Task directions - Please print the full listing exactly.

>>

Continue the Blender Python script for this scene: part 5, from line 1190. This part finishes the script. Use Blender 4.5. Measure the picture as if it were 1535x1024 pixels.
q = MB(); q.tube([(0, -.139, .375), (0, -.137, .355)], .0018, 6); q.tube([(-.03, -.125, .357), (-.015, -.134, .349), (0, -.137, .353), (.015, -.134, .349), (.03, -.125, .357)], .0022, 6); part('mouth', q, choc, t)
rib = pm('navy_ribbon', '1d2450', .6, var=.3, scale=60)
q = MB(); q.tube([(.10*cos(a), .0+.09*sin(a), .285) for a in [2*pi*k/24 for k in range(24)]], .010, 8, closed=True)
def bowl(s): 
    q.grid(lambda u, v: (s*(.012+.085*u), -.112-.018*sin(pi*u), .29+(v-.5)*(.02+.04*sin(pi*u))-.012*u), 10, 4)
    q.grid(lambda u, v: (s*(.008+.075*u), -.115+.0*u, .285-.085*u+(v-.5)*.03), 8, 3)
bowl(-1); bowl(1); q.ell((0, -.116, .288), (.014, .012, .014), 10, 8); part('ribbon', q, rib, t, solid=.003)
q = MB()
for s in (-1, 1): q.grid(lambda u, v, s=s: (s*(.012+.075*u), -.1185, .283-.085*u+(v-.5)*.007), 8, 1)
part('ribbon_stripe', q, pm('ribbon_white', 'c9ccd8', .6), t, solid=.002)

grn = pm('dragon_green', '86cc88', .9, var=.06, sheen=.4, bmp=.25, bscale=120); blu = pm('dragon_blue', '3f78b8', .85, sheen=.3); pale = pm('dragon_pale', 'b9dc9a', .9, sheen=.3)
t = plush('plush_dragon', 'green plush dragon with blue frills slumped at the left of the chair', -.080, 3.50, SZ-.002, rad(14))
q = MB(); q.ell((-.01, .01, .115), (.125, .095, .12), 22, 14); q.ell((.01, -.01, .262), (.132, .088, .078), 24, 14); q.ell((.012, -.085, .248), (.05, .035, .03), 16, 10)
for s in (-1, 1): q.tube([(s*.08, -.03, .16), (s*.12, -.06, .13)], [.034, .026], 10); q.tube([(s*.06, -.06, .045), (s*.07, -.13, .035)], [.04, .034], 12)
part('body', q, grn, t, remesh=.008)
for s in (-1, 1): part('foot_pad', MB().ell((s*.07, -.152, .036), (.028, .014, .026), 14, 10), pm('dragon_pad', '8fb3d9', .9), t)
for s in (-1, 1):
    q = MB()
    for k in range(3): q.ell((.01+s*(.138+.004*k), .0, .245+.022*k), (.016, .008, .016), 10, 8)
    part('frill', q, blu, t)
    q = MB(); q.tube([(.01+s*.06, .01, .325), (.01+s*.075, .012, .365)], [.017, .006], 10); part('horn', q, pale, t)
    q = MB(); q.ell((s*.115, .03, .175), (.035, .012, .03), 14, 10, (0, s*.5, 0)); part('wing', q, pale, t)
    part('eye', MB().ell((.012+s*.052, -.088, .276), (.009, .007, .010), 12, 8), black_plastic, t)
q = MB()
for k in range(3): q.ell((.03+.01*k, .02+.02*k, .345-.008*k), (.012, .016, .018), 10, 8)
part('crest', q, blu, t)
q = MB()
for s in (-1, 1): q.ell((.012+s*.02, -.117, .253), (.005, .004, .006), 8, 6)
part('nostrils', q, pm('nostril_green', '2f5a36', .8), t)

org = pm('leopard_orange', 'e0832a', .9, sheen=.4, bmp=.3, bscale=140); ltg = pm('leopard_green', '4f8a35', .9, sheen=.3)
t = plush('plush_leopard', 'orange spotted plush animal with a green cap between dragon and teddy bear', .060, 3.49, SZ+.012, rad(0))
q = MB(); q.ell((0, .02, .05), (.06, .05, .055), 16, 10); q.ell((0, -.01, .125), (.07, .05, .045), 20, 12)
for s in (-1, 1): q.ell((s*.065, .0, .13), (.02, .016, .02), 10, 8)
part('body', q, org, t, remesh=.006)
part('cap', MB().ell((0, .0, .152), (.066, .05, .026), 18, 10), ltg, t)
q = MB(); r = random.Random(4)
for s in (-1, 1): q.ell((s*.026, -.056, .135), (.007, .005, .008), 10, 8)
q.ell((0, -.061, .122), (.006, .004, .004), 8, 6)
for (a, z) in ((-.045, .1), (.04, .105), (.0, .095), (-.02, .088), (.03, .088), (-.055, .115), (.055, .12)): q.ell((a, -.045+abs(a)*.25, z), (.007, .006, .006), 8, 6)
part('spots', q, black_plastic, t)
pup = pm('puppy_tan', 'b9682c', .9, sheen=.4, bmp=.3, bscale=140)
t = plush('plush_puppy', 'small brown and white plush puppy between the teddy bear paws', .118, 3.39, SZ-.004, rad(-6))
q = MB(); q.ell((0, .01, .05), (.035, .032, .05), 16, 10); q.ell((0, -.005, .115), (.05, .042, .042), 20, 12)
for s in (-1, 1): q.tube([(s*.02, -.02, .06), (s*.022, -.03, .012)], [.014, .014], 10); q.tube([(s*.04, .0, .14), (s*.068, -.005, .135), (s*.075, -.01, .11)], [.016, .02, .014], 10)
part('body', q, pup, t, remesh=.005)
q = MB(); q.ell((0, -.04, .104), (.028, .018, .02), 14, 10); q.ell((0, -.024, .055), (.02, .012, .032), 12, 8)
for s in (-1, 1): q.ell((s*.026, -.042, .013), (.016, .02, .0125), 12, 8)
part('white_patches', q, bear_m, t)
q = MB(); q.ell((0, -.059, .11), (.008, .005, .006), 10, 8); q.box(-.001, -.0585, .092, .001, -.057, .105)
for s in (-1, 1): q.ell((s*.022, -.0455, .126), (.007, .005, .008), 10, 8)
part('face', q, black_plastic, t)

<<

Correct output -
Continue the Blender Python script for this scene: part 5, from line 1190. This part finishes the script. Use Blender 4.5. Measure the picture as if it were 1535x1024 pixels.
q = MB(); q.tube([(0, -.139, .375), (0, -.137, .355)], .0018, 6); q.tube([(-.03, -.125, .357), (-.015, -.134, .349), (0, -.137, .353), (.015, -.134, .349), (.03, -.125, .357)], .0022, 6); part('mouth', q, choc, t)
rib = pm('navy_ribbon', '1d2450', .6, var=.3, scale=60)
q = MB(); q.tube([(.10*cos(a), .0+.09*sin(a), .285) for a in [2*pi*k/24 for k in range(24)]], .010, 8, closed=True)
def bowl(s): 
    q.grid(lambda u, v: (s*(.012+.085*u), -.112-.018*sin(pi*u), .29+(v-.5)*(.02+.04*sin(pi*u))-.012*u), 10, 4)
    q.grid(lambda u, v: (s*(.008+.075*u), -.115+.0*u, .285-.085*u+(v-.5)*.03), 8, 3)
bowl(-1); bowl(1); q.ell((0, -.116, .288), (.014, .012, .014), 10, 8); part('ribbon', q, rib, t, solid=.003)
q = MB()
for s in (-1, 1): q.grid(lambda u, v, s=s: (s*(.012+.075*u), -.1185, .283-.085*u+(v-.5)*.007), 8, 1)
part('ribbon_stripe', q, pm('ribbon_white', 'c9ccd8', .6), t, solid=.002)

grn = pm('dragon_green', '86cc88', .9, var=.06, sheen=.4, bmp=.25, bscale=120); blu = pm('dragon_blue', '3f78b8', .85, sheen=.3); pale = pm('dragon_pale', 'b9dc9a', .9, sheen=.3)
t = plush('plush_dragon', 'green plush dragon with blue frills slumped at the left of the chair', -.080, 3.50, SZ-.002, rad(14))
q = MB(); q.ell((-.01, .01, .115), (.125, .095, .12), 22, 14); q.ell((.01, -.01, .262), (.132, .088, .078), 24, 14); q.ell((.012, -.085, .248), (.05, .035, .03), 16, 10)
for s in (-1, 1): q.tube([(s*.08, -.03, .16), (s*.12, -.06, .13)], [.034, .026], 10); q.tube([(s*.06, -.06, .045), (s*.07, -.13, .035)], [.04, .034], 12)
part('body', q, grn, t, remesh=.008)
for s in (-1, 1): part('foot_pad', MB().ell((s*.07, -.152, .036), (.028, .014, .026), 14, 10), pm('dragon_pad', '8fb3d9', .9), t)
for s in (-1, 1):
    q = MB()
    for k in range(3): q.ell((.01+s*(.138+.004*k), .0, .245+.022*k), (.016, .008, .016), 10, 8)
    part('frill', q, blu, t)
    q = MB(); q.tube([(.01+s*.06, .01, .325), (.01+s*.075, .012, .365)], [.017, .006], 10); part('horn', q, pale, t)
    q = MB(); q.ell((s*.115, .03, .175), (.035, .012, .03), 14, 10, (0, s*.5, 0)); part('wing', q, pale, t)
    part('eye', MB().ell((.012+s*.052, -.088, .276), (.009, .007, .010), 12, 8), black_plastic, t)
q = MB()
for k in range(3): q.ell((.03+.01*k, .02+.02*k, .345-.008*k), (.012, .016, .018), 10, 8)
part('crest', q, blu, t)
q = MB()
for s in (-1, 1): q.ell((.012+s*.02, -.117, .253), (.005, .004, .006), 8, 6)
part('nostrils', q, pm('nostril_green', '2f5a36', .8), t)

org = pm('leopard_orange', 'e0832a', .9, sheen=.4, bmp=.3, bscale=140); ltg = pm('leopard_green', '4f8a35', .9, sheen=.3)
t = plush('plush_leopard', 'orange spotted plush animal with a green cap between dragon and teddy bear', .060, 3.49, SZ+.012, rad(0))
q = MB(); q.ell((0, .02, .05), (.06, .05, .055), 16, 10); q.ell((0, -.01, .125), (.07, .05, .045), 20, 12)
for s in (-1, 1): q.ell((s*.065, .0, .13), (.02, .016, .02), 10, 8)
part('body', q, org, t, remesh=.006)
part('cap', MB().ell((0, .0, .152), (.066, .05, .026), 18, 10), ltg, t)
q = MB(); r = random.Random(4)
for s in (-1, 1): q.ell((s*.026, -.056, .135), (.007, .005, .008), 10, 8)
q.ell((0, -.061, .122), (.006, .004, .004), 8, 6)
for (a, z) in ((-.045, .1), (.04, .105), (.0, .095), (-.02, .088), (.03, .088), (-.055, .115), (.055, .12)): q.ell((a, -.045+abs(a)*.25, z), (.007, .006, .006), 8, 6)
part('spots', q, black_plastic, t)
pup = pm('puppy_tan', 'b9682c', .9, sheen=.4, bmp=.3, bscale=140)
t = plush('plush_puppy', 'small brown and white plush puppy between the teddy bear paws', .118, 3.39, SZ-.004, rad(-6))
q = MB(); q.ell((0, .01, .05), (.035, .032, .05), 16, 10); q.ell((0, -.005, .115), (.05, .042, .042), 20, 12)
for s in (-1, 1): q.tube([(s*.02, -.02, .06), (s*.022, -.03, .012)], [.014, .014], 10); q.tube([(s*.04, .0, .14), (s*.068, -.005, .135), (s*.075, -.01, .11)], [.016, .02, .014], 10)
part('body', q, pup, t, remesh=.005)
q = MB(); q.ell((0, -.04, .104), (.028, .018, .02), 14, 10); q.ell((0, -.024, .055), (.02, .012, .032), 12, 8)
for s in (-1, 1): q.ell((s*.026, -.042, .013), (.016, .02, .0125), 12, 8)
part('white_patches', q, bear_m, t)
q = MB(); q.ell((0, -.059, .11), (.008, .005, .006), 10, 8); q.box(-.001, -.0585, .092, .001, -.057, .105)
for s in (-1, 1): q.ell((s*.022, -.0455, .126), (.007, .005, .008), 10, 8)
part('face', q, black_plastic, t)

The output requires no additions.